» SET PROBLEM
Exclude the pictures and reproduce the remaining data exactly as written.

» RECORDS FOR THE EXERCISE
━━━━━━━━━━
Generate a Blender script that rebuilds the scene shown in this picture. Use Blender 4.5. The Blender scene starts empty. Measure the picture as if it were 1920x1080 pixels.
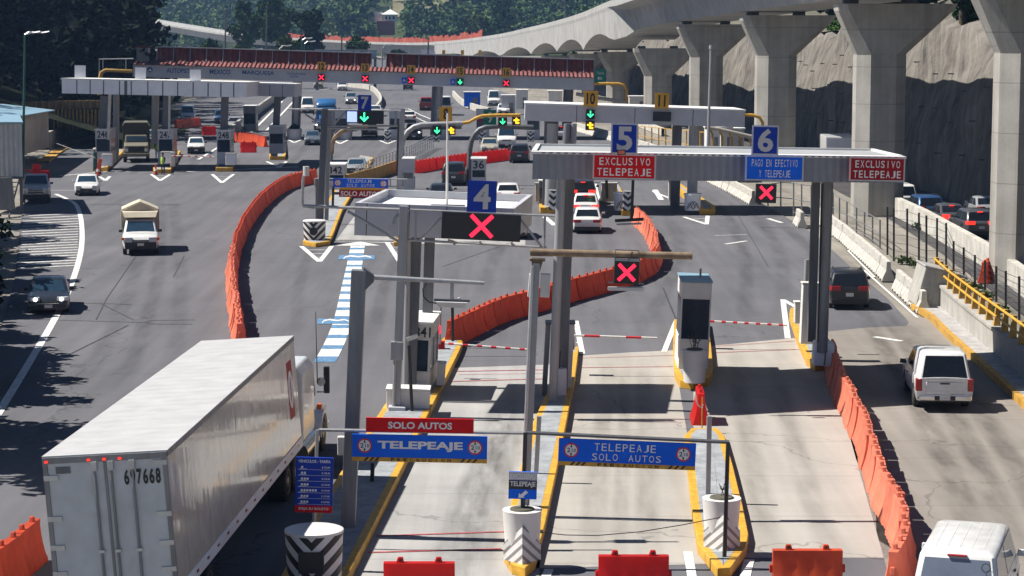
import bpy, bmesh, math, random
from mathutils import Vector, Matrix
random.seed(7)
SC = bpy.context.scene
COL = SC.collection
# ---------------------------------------------------------------- camera
F_PX, CAM_H = 4200.0, 12.8
PITCH = math.atan(500 / F_PX)
cd = bpy.data.cameras.new('camera'); cam = bpy.data.objects.new('camera', cd); COL.objects.link(cam)
cam.location = (0, 0, CAM_H); cam.rotation_euler = (math.pi/2 - PITCH, 0, 0)
cd.sensor_width = 36; cd.lens = F_PX/1920*36; cd.clip_start = 1; cd.clip_end = 9000
SC.camera = cam
# ---------------------------------------------------------------- sky and sun
SUN_DIR = Vector((-0.60, 0.075, 0.80)).normalized()          # towards the sun: from the left, high
elev = math.asin(SUN_DIR.z); azim = math.atan2(SUN_DIR.x, SUN_DIR.y)
W = bpy.data.worlds.new('World'); SC.world = W; W.use_nodes = True
wn = W.node_tree.nodes; wl = W.node_tree.links
sky = wn.new('ShaderNodeTexSky'); sky.sky_type = 'NISHITA'; sky.sun_disc = False
sky.sun_elevation = elev; sky.sun_rotation = azim; sky.altitude = 2500; sky.air_density = 0.8; sky.dust_density = 0.0; sky.ozone_density = 2.0
SC.cycles.diffuse_bounces = 2
bg = wn['Background']; bg.inputs['Strength'].default_value = 0.05
wl.new(sky.outputs['Color'], bg.inputs['Color'])
sd = bpy.data.lights.new('sun', 'SUN'); sun = bpy.data.objects.new('sun', sd); COL.objects.link(sun)
sd.energy = 5.0; sd.angle = math.radians(0.53); sd.color = (1.0, 0.945, 0.86)
sun.rotation_euler = SUN_DIR.to_track_quat('Z', 'Y').to_euler(); sun.location = (-60, 0, 80)
SC.view_settings.view_transform = 'Standard'; SC.view_settings.look = 'None'
SC.view_settings.exposure = 0.70; SC.view_settings.gamma = 1.0; SC.view_settings.use_curve_mapping = False

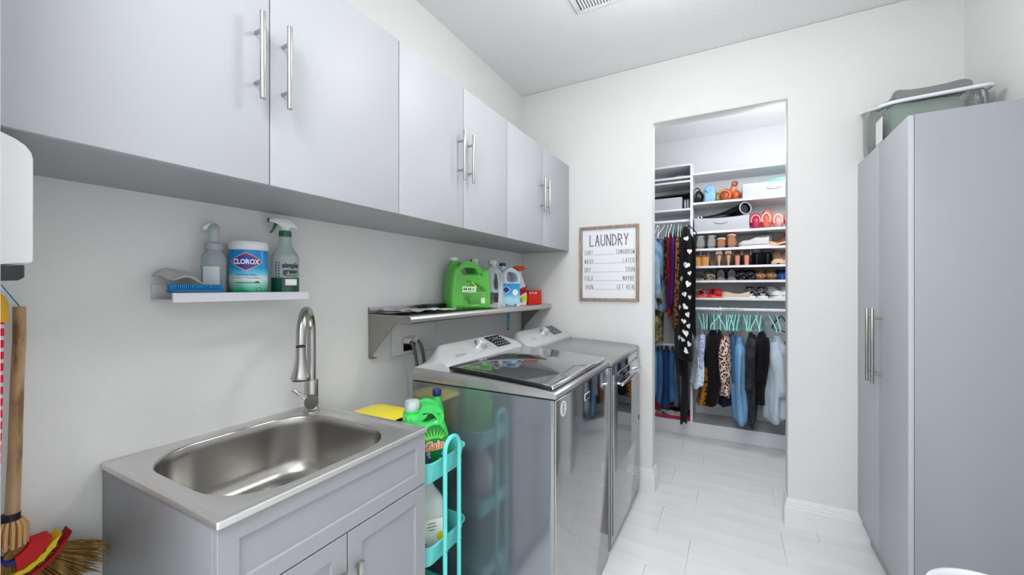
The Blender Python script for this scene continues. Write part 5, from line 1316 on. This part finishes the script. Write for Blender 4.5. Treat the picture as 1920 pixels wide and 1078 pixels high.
━━━━━━━━━━
» EXERCISE RESULT
Generate a Blender script that rebuilds the scene shown in this picture. Use Blender 4.5. The Blender scene starts empty. Measure the picture as if it were 1920x1080 pixels.
import bpy, bmesh, math, random
from mathutils import Vector, Matrix
random.seed(7)
SC = bpy.context.scene
COL = SC.collection
# ---------------------------------------------------------------- camera
F_PX, CAM_H = 4200.0, 12.8
PITCH = math.atan(500 / F_PX)
cd = bpy.data.cameras.new('camera'); cam = bpy.data.objects.new('camera', cd); COL.objects.link(cam)
cam.location = (0, 0, CAM_H); cam.rotation_euler = (math.pi/2 - PITCH, 0, 0)
cd.sensor_width = 36; cd.lens = F_PX/1920*36; cd.clip_start = 1; cd.clip_end = 9000
SC.camera = cam
# ---------------------------------------------------------------- sky and sun
SUN_DIR = Vector((-0.60, 0.075, 0.80)).normalized()          # towards the sun: from the left, high
elev = math.asin(SUN_DIR.z); azim = math.atan2(SUN_DIR.x, SUN_DIR.y)
W = bpy.data.worlds.new('World'); SC.world = W; W.use_nodes = True
wn = W.node_tree.nodes; wl = W.node_tree.links
sky = wn.new('ShaderNodeTexSky'); sky.sky_type = 'NISHITA'; sky.sun_disc = False
sky.sun_elevation = elev; sky.sun_rotation = azim; sky.altitude = 2500; sky.air_density = 0.8; sky.dust_density = 0.0; sky.ozone_density = 2.0
SC.cycles.diffuse_bounces = 2
bg = wn['Background']; bg.inputs['Strength'].default_value = 0.05
wl.new(sky.outputs['Color'], bg.inputs['Color'])
sd = bpy.data.lights.new('sun', 'SUN'); sun = bpy.data.objects.new('sun', sd); COL.objects.link(sun)
sd.energy = 5.0; sd.angle = math.radians(0.53); sd.color = (1.0, 0.945, 0.86)
sun.rotation_euler = SUN_DIR.to_track_quat('Z', 'Y').to_euler(); sun.location = (-60, 0, 80)
SC.view_settings.view_transform = 'Standard'; SC.view_settings.look = 'None'
SC.view_settings.exposure = 0.70; SC.view_settings.gamma = 1.0; SC.view_settings.use_curve_mapping = False

The Blender Python script for this scene continues. Write part 5, from line 1316 on. This part finishes the script. Write for Blender 4.5. Treat the picture as 1920 pixels wide and 1078 pixels high.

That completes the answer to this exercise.